The points were a touch tight. I adjusted them. I then checked magneto position at the S mark. Damn, it was off. Popped the rotor, re-centered the magneto body, then aligned the mark on the rotor with the notch in the points plate. The advance mechanism was re-installed and the whole thing torqued down to 14 ft-lbs. Checked the static timing. Looks good.
battery and aircleaner reinstalled
The battery, now fully charged, and the air cleaner were installed. I used Ed Korn’s suggestion of a touch of grease around the bottom of the air filter to keep dirt from getting through that way. The bike started (2nd kick) and the timing light showed that the S was a touch high in the window. I increased RPM to see where the F might be when the timing light cut out.

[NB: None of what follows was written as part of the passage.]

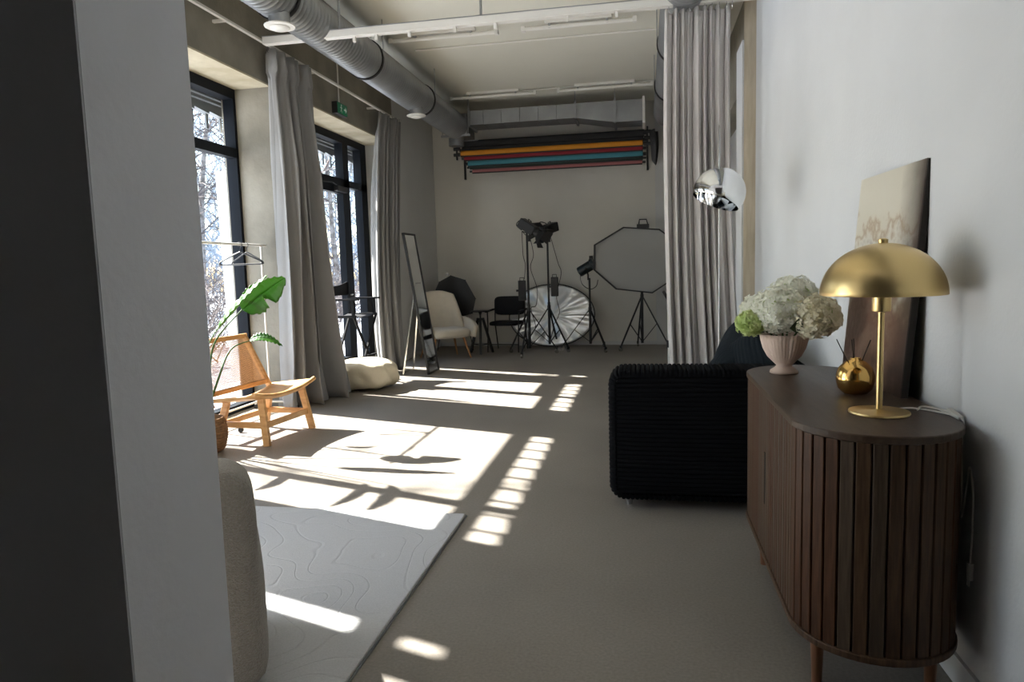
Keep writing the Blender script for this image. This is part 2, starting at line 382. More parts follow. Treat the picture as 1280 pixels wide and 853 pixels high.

The timing light now barely works at low RPM. It doesn’t work at all off of idle. I know better than to buy cheap tools. Oh well, I think the bike is ridable. I’ll use the timing light at Joe’s, tomorrow.
One thing I noticed was a lot more black smoke than normal upon startup with a constant stream coming from the left pipe. This is getting worrisome.
Friday, Jun 7, 2002
Yeah! I finally sold my K1200 LT so there is now room in the garage to work on the /2 without bumping tender body parts against other motorcycles. Anyway, the last things to do on the 3600 mile checklist are all carburator related. I’ll start with a good carb cleaning.
carb O-ring
carb parts
Notice the broken O-ring in the first picture. Luckily, I had a spare. The carbs were removed from the bike and cleaned (outside so I didn’t have to breath the fumes) then blown out with compressed air. The float needles were lapped to their seats while I had them appart. They look better now. I’m hoping they’ll run better.
fuel petcock filter
junk from the tank
After cleaning both carbs I removed the bottom of the fuel petcock to check the filter. Dirty. Carb cleaner and compressed air got the filter looking like new, again. I also sprayed cleaner and air through the fuel lines (and inline filters) to blow away anything that may have made it past the petcock filter.